* Data shown
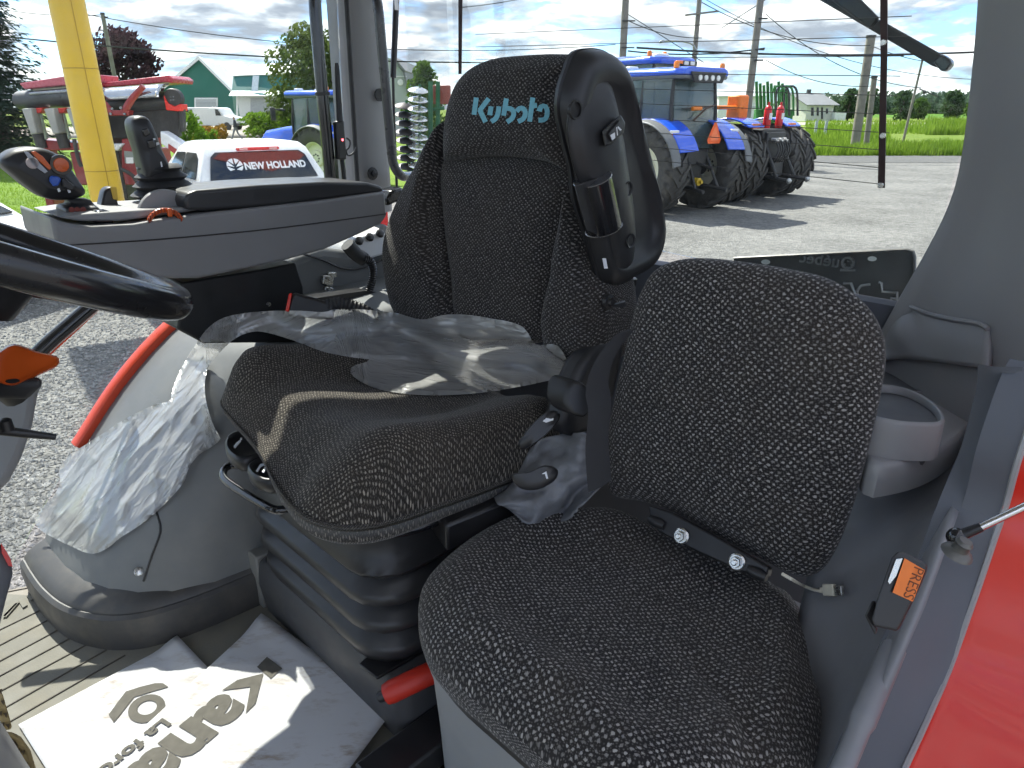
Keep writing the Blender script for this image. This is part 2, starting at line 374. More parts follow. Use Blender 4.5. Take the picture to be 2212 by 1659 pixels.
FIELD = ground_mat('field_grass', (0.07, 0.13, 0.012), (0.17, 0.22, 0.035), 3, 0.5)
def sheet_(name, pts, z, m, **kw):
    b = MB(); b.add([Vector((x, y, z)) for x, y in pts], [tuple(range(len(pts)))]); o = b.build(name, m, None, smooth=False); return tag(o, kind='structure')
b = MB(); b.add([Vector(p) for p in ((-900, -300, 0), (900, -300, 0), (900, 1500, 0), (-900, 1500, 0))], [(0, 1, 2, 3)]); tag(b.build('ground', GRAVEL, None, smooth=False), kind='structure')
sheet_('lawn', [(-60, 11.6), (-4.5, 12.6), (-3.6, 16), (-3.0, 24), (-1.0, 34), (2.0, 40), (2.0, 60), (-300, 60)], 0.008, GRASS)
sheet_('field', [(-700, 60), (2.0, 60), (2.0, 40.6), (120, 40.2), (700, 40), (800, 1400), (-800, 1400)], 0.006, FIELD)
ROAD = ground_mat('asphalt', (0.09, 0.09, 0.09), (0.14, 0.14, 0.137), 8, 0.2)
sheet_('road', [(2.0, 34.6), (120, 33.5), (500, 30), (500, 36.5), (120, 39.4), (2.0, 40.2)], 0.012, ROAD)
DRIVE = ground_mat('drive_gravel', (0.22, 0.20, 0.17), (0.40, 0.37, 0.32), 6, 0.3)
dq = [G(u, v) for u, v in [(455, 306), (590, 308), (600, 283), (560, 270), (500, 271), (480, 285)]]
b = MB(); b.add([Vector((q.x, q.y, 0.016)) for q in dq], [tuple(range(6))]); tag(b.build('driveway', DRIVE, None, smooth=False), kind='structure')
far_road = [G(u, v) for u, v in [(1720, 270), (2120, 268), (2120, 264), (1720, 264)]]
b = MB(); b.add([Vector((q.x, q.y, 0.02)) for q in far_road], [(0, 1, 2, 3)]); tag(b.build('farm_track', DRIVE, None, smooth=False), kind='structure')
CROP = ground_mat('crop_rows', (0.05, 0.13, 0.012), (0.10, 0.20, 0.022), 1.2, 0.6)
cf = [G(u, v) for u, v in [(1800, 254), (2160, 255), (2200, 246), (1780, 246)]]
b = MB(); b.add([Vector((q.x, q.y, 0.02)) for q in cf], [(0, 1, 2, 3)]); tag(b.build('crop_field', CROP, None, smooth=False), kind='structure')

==

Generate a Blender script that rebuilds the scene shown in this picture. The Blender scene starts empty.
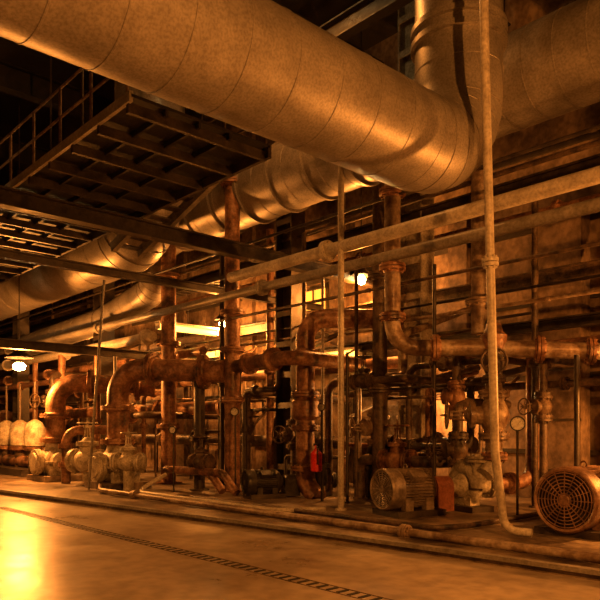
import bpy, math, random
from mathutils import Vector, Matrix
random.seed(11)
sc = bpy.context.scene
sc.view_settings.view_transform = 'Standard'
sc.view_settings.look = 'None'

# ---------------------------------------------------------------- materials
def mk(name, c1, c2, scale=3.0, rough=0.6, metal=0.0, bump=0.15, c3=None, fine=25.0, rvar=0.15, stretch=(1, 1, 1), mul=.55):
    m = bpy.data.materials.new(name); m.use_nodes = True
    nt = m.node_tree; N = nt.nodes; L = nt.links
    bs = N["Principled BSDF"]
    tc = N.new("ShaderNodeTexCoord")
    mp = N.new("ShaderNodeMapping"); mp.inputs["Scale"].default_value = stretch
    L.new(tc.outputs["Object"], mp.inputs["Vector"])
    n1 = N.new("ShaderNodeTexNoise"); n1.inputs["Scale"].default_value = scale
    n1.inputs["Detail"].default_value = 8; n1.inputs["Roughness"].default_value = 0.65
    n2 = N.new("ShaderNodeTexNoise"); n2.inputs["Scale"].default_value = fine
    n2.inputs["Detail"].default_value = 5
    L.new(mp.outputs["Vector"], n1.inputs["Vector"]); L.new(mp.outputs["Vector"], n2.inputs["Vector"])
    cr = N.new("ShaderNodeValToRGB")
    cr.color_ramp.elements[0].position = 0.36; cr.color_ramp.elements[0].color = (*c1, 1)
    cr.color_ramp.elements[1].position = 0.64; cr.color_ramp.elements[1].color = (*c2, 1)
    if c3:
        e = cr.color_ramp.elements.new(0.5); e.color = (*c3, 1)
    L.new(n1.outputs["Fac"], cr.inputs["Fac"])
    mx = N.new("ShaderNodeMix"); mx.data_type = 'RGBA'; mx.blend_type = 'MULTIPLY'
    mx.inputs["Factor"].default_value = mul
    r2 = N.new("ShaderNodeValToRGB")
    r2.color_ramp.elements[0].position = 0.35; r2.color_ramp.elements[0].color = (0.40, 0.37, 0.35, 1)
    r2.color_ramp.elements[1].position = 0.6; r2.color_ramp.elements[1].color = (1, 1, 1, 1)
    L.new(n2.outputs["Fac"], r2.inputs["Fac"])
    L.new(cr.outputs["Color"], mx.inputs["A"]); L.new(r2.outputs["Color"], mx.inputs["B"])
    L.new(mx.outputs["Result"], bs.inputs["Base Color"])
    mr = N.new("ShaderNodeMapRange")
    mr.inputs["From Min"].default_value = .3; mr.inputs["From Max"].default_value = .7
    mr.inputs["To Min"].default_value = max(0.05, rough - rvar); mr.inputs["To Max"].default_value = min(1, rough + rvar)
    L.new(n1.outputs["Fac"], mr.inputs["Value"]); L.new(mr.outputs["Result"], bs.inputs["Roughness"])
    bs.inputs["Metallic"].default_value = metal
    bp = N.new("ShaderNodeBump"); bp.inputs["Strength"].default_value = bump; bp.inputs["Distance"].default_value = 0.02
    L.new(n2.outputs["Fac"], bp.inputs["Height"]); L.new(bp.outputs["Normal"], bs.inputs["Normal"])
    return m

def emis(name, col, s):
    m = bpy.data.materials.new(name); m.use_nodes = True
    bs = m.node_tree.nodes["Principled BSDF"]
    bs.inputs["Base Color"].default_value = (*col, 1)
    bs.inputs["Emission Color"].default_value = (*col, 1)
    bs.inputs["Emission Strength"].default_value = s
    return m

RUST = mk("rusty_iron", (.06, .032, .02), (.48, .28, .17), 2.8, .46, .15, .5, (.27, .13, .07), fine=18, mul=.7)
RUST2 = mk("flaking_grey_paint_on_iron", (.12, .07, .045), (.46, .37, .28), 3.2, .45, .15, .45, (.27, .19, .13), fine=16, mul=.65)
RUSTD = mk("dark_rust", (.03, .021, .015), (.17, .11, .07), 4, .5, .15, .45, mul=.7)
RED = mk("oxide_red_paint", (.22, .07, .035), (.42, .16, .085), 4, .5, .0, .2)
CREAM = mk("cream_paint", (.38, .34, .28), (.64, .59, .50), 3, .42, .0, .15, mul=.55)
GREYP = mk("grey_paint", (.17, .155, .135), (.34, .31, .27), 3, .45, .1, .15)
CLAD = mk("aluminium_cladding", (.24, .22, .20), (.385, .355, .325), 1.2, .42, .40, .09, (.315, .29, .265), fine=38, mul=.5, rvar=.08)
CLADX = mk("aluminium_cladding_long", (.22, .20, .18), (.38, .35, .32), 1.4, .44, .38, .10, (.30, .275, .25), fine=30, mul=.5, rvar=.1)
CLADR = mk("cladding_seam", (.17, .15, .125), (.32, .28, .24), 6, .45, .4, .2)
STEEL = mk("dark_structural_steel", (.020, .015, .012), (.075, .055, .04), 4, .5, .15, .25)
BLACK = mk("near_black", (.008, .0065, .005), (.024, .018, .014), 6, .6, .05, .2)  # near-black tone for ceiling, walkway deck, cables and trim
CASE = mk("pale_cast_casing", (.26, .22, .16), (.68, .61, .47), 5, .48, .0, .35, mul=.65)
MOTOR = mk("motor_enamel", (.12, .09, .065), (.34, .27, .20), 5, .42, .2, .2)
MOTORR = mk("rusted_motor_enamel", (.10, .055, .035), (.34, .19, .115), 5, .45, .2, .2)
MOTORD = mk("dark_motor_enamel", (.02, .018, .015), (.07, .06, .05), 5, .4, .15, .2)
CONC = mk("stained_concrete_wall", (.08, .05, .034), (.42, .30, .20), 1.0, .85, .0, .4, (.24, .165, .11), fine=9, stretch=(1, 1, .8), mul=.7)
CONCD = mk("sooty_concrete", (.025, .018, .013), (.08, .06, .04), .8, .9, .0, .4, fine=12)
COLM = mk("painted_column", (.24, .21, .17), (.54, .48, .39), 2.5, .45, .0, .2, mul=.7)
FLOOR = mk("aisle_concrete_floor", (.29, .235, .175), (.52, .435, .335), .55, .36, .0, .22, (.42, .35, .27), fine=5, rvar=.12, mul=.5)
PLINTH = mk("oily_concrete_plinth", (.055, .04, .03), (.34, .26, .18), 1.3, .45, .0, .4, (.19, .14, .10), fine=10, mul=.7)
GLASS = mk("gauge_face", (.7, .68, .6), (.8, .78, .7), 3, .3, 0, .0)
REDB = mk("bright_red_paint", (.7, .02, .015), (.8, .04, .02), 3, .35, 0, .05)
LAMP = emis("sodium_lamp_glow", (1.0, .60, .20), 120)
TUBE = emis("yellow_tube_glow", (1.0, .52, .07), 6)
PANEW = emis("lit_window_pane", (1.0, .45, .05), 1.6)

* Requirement
Reproduce verbatim the lines above, from the line with "Keep writing the" through the line with "CROP, None, smooth=False), kind='structure')".

* Full output
Keep writing the Blender script for this image. This is part 2, starting at line 374. More parts follow. Use Blender 4.5. Take the picture to be 2212 by 1659 pixels.
FIELD = ground_mat('field_grass', (0.07, 0.13, 0.012), (0.17, 0.22, 0.035), 3, 0.5)
def sheet_(name, pts, z, m, **kw):
    b = MB(); b.add([Vector((x, y, z)) for x, y in pts], [tuple(range(len(pts)))]); o = b.build(name, m, None, smooth=False); return tag(o, kind='structure')
b = MB(); b.add([Vector(p) for p in ((-900, -300, 0), (900, -300, 0), (900, 1500, 0), (-900, 1500, 0))], [(0, 1, 2, 3)]); tag(b.build('ground', GRAVEL, None, smooth=False), kind='structure')
sheet_('lawn', [(-60, 11.6), (-4.5, 12.6), (-3.6, 16), (-3.0, 24), (-1.0, 34), (2.0, 40), (2.0, 60), (-300, 60)], 0.008, GRASS)
sheet_('field', [(-700, 60), (2.0, 60), (2.0, 40.6), (120, 40.2), (700, 40), (800, 1400), (-800, 1400)], 0.006, FIELD)
ROAD = ground_mat('asphalt', (0.09, 0.09, 0.09), (0.14, 0.14, 0.137), 8, 0.2)
sheet_('road', [(2.0, 34.6), (120, 33.5), (500, 30), (500, 36.5), (120, 39.4), (2.0, 40.2)], 0.012, ROAD)
DRIVE = ground_mat('drive_gravel', (0.22, 0.20, 0.17), (0.40, 0.37, 0.32), 6, 0.3)
dq = [G(u, v) for u, v in [(455, 306), (590, 308), (600, 283), (560, 270), (500, 271), (480, 285)]]
b = MB(); b.add([Vector((q.x, q.y, 0.016)) for q in dq], [tuple(range(6))]); tag(b.build('driveway', DRIVE, None, smooth=False), kind='structure')
far_road = [G(u, v) for u, v in [(1720, 270), (2120, 268), (2120, 264), (1720, 264)]]
b = MB(); b.add([Vector((q.x, q.y, 0.02)) for q in far_road], [(0, 1, 2, 3)]); tag(b.build('farm_track', DRIVE, None, smooth=False), kind='structure')
CROP = ground_mat('crop_rows', (0.05, 0.13, 0.012), (0.10, 0.20, 0.022), 1.2, 0.6)
cf = [G(u, v) for u, v in [(1800, 254), (2160, 255), (2200, 246), (1780, 246)]]
b = MB(); b.add([Vector((q.x, q.y, 0.02)) for q in cf], [(0, 1, 2, 3)]); tag(b.build('crop_field', CROP, None, smooth=False), kind='structure')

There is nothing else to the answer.